ここ二年ほど厳しい経営状況の中で何とか盛り返そうと、あの手この手を使って頑張っていたところに今回の東日本大震災が引き金となり決心したらしい。起死回生のプランが吹っ飛んだということだった。自分の給与も殆どないに等しいところまで削り、社員にも頭を下げて給与を減らしてもらい、横から見ていても痛々しい程に必死で努力していた。

復活を信じて走り回っていた彼の口癖は

「社員を首にしたくない」

「しばらく辛抱していれば、きっと景気は良くなる」

だったが、そんな口癖と言うよりもほとんど自分に言い聞かせている呪文のようなあのセリフも、残念ながら今では聞けなくなってしまった。

去っていく社員の一人に「経営者失格」と言われたこと、それでも借金の全ては彼が背負って生きていかねばならないこと、家族を沖縄に残して一人で本土での住み込みの仕事に出かけることなどを話してくれた。彼が感じている悔しさ、悲しさ、情けなさ、孤独感、失望感、世間の冷たさなどがよくわかりすぎて、かけてやれる言葉が僕にはなかなか見つからなかった。

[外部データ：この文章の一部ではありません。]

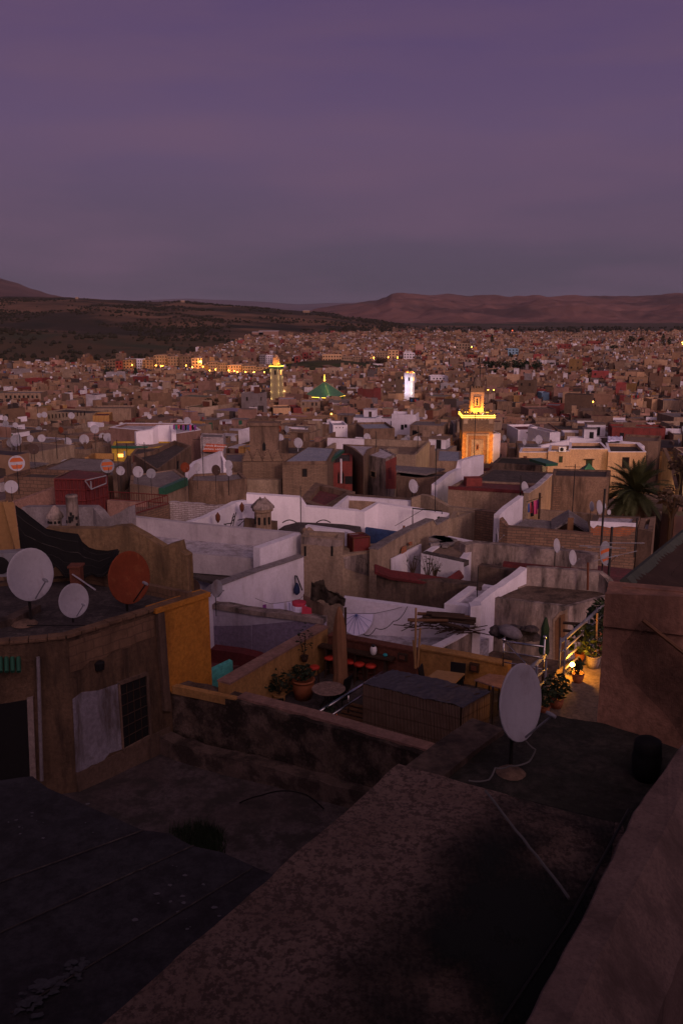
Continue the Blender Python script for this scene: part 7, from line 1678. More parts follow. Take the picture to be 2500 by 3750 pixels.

僕は介護の業界は恵まれている方だといつも思う。景気に左右されにくい産業構造なためにリーマンショックの時もあまり影響はなく、今回の震災だって被災しなかった沖縄の介護業界ではほとんど影響がないと言っていいだろう。それでも、いつ落っこちるかわからない細い刃の上を歩いている中小企業経営者なら、僕の友人のような話は他人事ではないし、明日は我が身の話なのだ。いつでも首をくくれるように生命保険に入っていると言っていた別の経営者の話を思い出した。

「家族がいて、命があるだけ幸せだよな・・・」
と、彼はぽつりとひとりごちた、やっぱり自分に言い聞かせているように。

「元気出せよ、俺がお前の借金なんか返してやるよ」
本当にそう言ってあげたかった。出来ることなら、彼にそう言って肩を叩いて、かっかっかっと笑い飛ばしてやりたかった。

もうすぐうりずんの季節。

例年になく、今年は夏が待ち遠しくて。


Posted by 松本哲治 at 2011年05月09日   09:41
Comments( 2 )
この記事へのコメント
元気があれば何でもできる。
生きていればどうにかなる。
明けない夜はない。
どんなにつらくても目を閉じて息を吸って眠りましょう。
目がさめれば、ほら明日は来ているよ。
Posted by 松っちゃゃんの at 2011年05月10日 00:20
松っちゃゃんの様、

コメントありがとうございます。
「元気があれば何でもできる」
確かあのアントニオ猪木師匠も言ってましたね。
彼に夜明けが、明日が早く訪れますように。